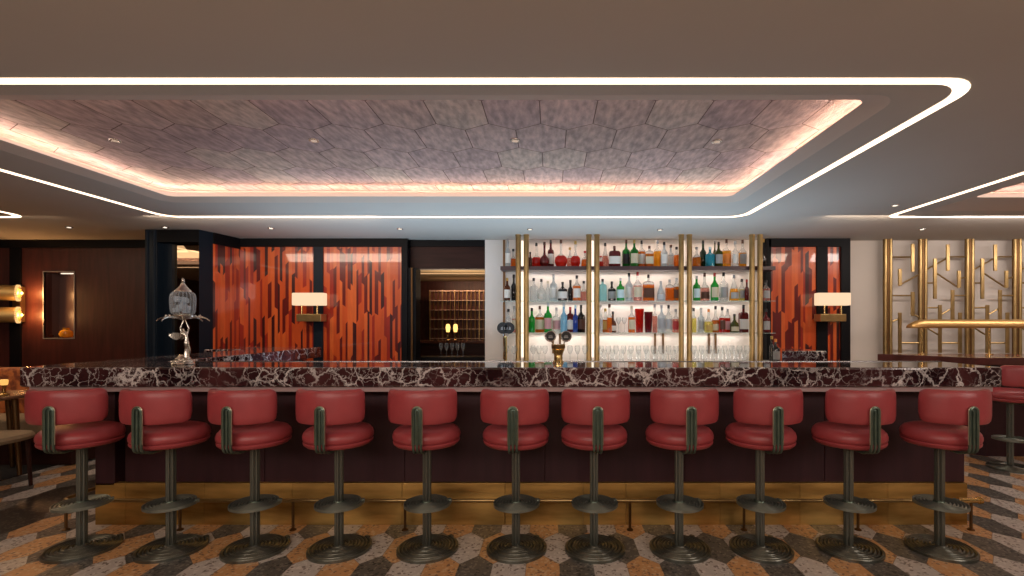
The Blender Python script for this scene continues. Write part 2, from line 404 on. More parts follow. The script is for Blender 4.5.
mb.box(nx0, nx1, YW+.1, YW+.2, nz0-.01, nz0, nm); mb.box(nx0, nx1, YW+.1, YW+.2, nz1, nz1+.01, nm); struct('niche', mb, wl)
mb = MB(); e = .012
for a in ((nx0-e, nx0, nz0-e, nz1+e), (nx1, nx1+e, nz0-e, nz1+e), (nx0, nx1, nz0-e, nz0), (nx0, nx1, nz1, nz1+e)): mb.box(a[0], a[1], YW-.006, YW+.02, a[2], a[3], mat('niche_metal', (.3,.28,.27), metal=.7, rough=.55))
struct('niche_frame', mb, wl)
mb = MB(); mb.box((nx0+nx1)/2-.1, (nx0+nx1)/2+.1, YW+.12, YW+.15, nz1-.012, nz1-.004, vled_m); struct('niche_lamp', mb, wl)
# portal with mirror
mb = MB(); xa, xb, xm, xc = X(145,5.66), X(157,5.66), X(172,5.75), X(199,5.66)
mb.box(xa, xb, 5.66, YW, 0, CH, navy)
mb.box(xb, xc, 5.66, YW, Z(242,5.66), CH, black)
mb.box(xb, xm, 5.75, YW, 0, Z(242,5.66), navy)
mb.prism([(xc, 5.66), (X(213,5.85), 5.85), (X(213,5.85)-.02, YW), (xc, YW)], 0, CH, navy)
po = struct('trim_1', mb)
for xx in (xa+.03, xb-.03):
    mb = MB(); mb.tube([(xx, 5.66, 0), (xx, 5.66, CH-.01)], .016, navy, 8); struct('moulding', mb, po)
mb = MB(); mb.box(xm, xc, 5.79, 5.80, .3, Z(242,5.66)+.01, mirror_m); tag(struct('mirror_panel', mb, po), 'tall narrow mirror')
# orange wall left
YO = 6.27; hz = Z(247, YO)
q0 = (X(213,5.85), 5.85); q1 = (X(240, YO), YO)
mb = MB(); mb.box(q1[0]-.1, X(402, YO), YO+.021, YO+.1, 0, CH, black)
mb.box(q1[0]-.03, X(408,YO), YO-.03, YO+.02, hz, CH, black)
mb.box(X(314,YO), X(323.5,YO), YO-.02, YO+.02, 0, hz, navy)
mb.box(X(402,YO), X(408,YO), YO-.03, YO+.15, 0, hz, black)
mb.prism([(q0[0]-.05, q0[1]), (q0[0]+.02, q0[1]), (q1[0]+.02, q1[1]-.02), (q1[0]-.05, q1[1])], Z(238,5.85)-.07, CH, black)
ow = struct('wall_back_orange', mb)
veneer('veneer_panel', q0, q1, 0, hz+.03, ow, 3)
veneer('veneer_panel', q1, (X(314,YO), YO), 0, hz, ow, 5)
veneer('veneer_panel', (X(323.5,YO), YO), (X(402,YO), YO), 0, hz, ow, 11)
# doorway to pantry
YD = 6.4; zl = Z(269, YD); dx0, dx1 = X(418.5, YD), X(485.5, YD)
mb = MB(); mb.box(X(408,YO), dx0, YO, YD+.1, 0, zl, black)
mb.box(X(408,YO), X(485,6.35), YD-.05, YD+.15, Z(247,YD), CH, black)
mb.box(X(408,YO), X(485,6.35), YD-.02, YD+.15, zl, Z(247,YD), wood_lintel)
dr = struct('door_1', mb)
mb = MB(); mb.tube([(X(412,6.26), 6.255, 0), (X(412,6.26), 6.255, zl)], .014, brass_dark, 8); struct('door_moulding', mb, dr)
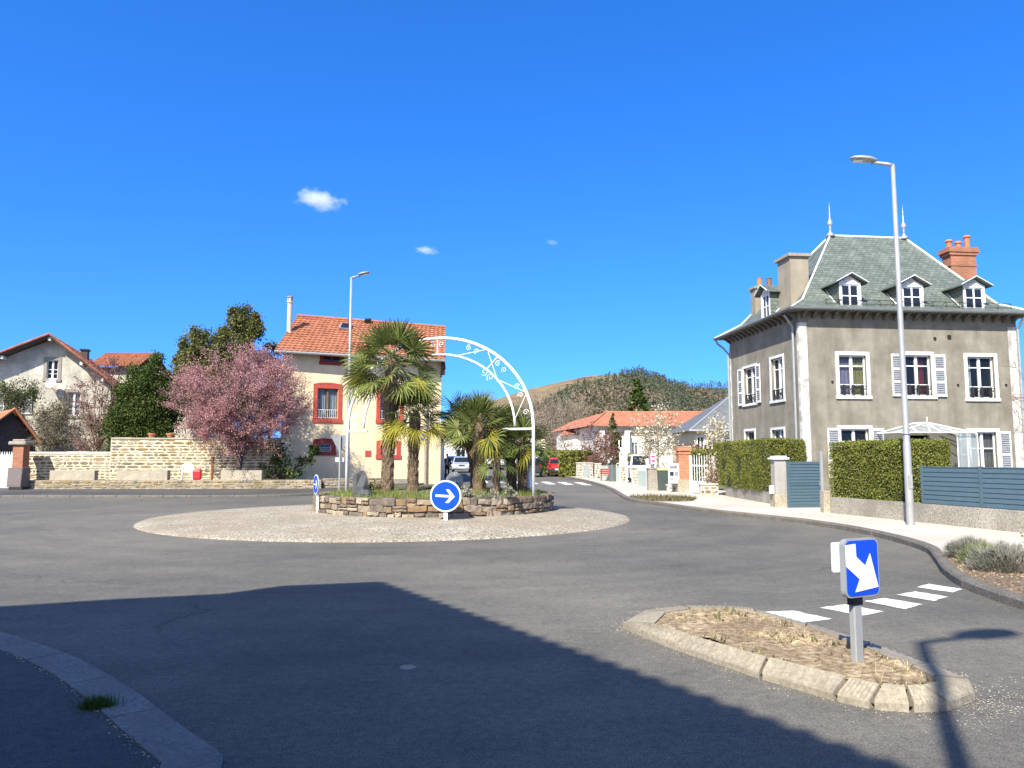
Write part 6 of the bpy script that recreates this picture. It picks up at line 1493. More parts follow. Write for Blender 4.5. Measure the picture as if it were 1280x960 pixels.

Do this. Every line of the data above should be quoted exactly. Omit the pictures.

Answer below.
The Blender Python script for this scene continues. Write part 2, from line 404 on. More parts follow. The script is for Blender 4.5.
mb.box(nx0, nx1, YW+.1, YW+.2, nz0-.01, nz0, nm); mb.box(nx0, nx1, YW+.1, YW+.2, nz1, nz1+.01, nm); struct('niche', mb, wl)
mb = MB(); e = .012
for a in ((nx0-e, nx0, nz0-e, nz1+e), (nx1, nx1+e, nz0-e, nz1+e), (nx0, nx1, nz0-e, nz0), (nx0, nx1, nz1, nz1+e)): mb.box(a[0], a[1], YW-.006, YW+.02, a[2], a[3], mat('niche_metal', (.3,.28,.27), metal=.7, rough=.55))
struct('niche_frame', mb, wl)
mb = MB(); mb.box((nx0+nx1)/2-.1, (nx0+nx1)/2+.1, YW+.12, YW+.15, nz1-.012, nz1-.004, vled_m); struct('niche_lamp', mb, wl)
# portal with mirror
mb = MB(); xa, xb, xm, xc = X(145,5.66), X(157,5.66), X(172,5.75), X(199,5.66)
mb.box(xa, xb, 5.66, YW, 0, CH, navy)
mb.box(xb, xc, 5.66, YW, Z(242,5.66), CH, black)
mb.box(xb, xm, 5.75, YW, 0, Z(242,5.66), navy)
mb.prism([(xc, 5.66), (X(213,5.85), 5.85), (X(213,5.85)-.02, YW), (xc, YW)], 0, CH, navy)
po = struct('trim_1', mb)
for xx in (xa+.03, xb-.03):
    mb = MB(); mb.tube([(xx, 5.66, 0), (xx, 5.66, CH-.01)], .016, navy, 8); struct('moulding', mb, po)
mb = MB(); mb.box(xm, xc, 5.79, 5.80, .3, Z(242,5.66)+.01, mirror_m); tag(struct('mirror_panel', mb, po), 'tall narrow mirror')
# orange wall left
YO = 6.27; hz = Z(247, YO)
q0 = (X(213,5.85), 5.85); q1 = (X(240, YO), YO)
mb = MB(); mb.box(q1[0]-.1, X(402, YO), YO+.021, YO+.1, 0, CH, black)
mb.box(q1[0]-.03, X(408,YO), YO-.03, YO+.02, hz, CH, black)
mb.box(X(314,YO), X(323.5,YO), YO-.02, YO+.02, 0, hz, navy)
mb.box(X(402,YO), X(408,YO), YO-.03, YO+.15, 0, hz, black)
mb.prism([(q0[0]-.05, q0[1]), (q0[0]+.02, q0[1]), (q1[0]+.02, q1[1]-.02), (q1[0]-.05, q1[1])], Z(238,5.85)-.07, CH, black)
ow = struct('wall_back_orange', mb)
veneer('veneer_panel', q0, q1, 0, hz+.03, ow, 3)
veneer('veneer_panel', q1, (X(314,YO), YO), 0, hz, ow, 5)
veneer('veneer_panel', (X(323.5,YO), YO), (X(402,YO), YO), 0, hz, ow, 11)
# doorway to pantry
YD = 6.4; zl = Z(269, YD); dx0, dx1 = X(418.5, YD), X(485.5, YD)
mb = MB(); mb.box(X(408,YO), dx0, YO, YD+.1, 0, zl, black)
mb.box(X(408,YO), X(485,6.35), YD-.05, YD+.15, Z(247,YD), CH, black)
mb.box(X(408,YO), X(485,6.35), YD-.02, YD+.15, zl, Z(247,YD), wood_lintel)
dr = struct('door_1', mb)
mb = MB(); mb.tube([(X(412,6.26), 6.255, 0), (X(412,6.26), 6.255, zl)], .014, brass_dark, 8); struct('door_moulding', mb, dr)
Write part 6 of the bpy script that recreates this picture. It picks up at line 1493. More parts follow. Write for Blender 4.5. Measure the picture as if it were 1280x960 pixels.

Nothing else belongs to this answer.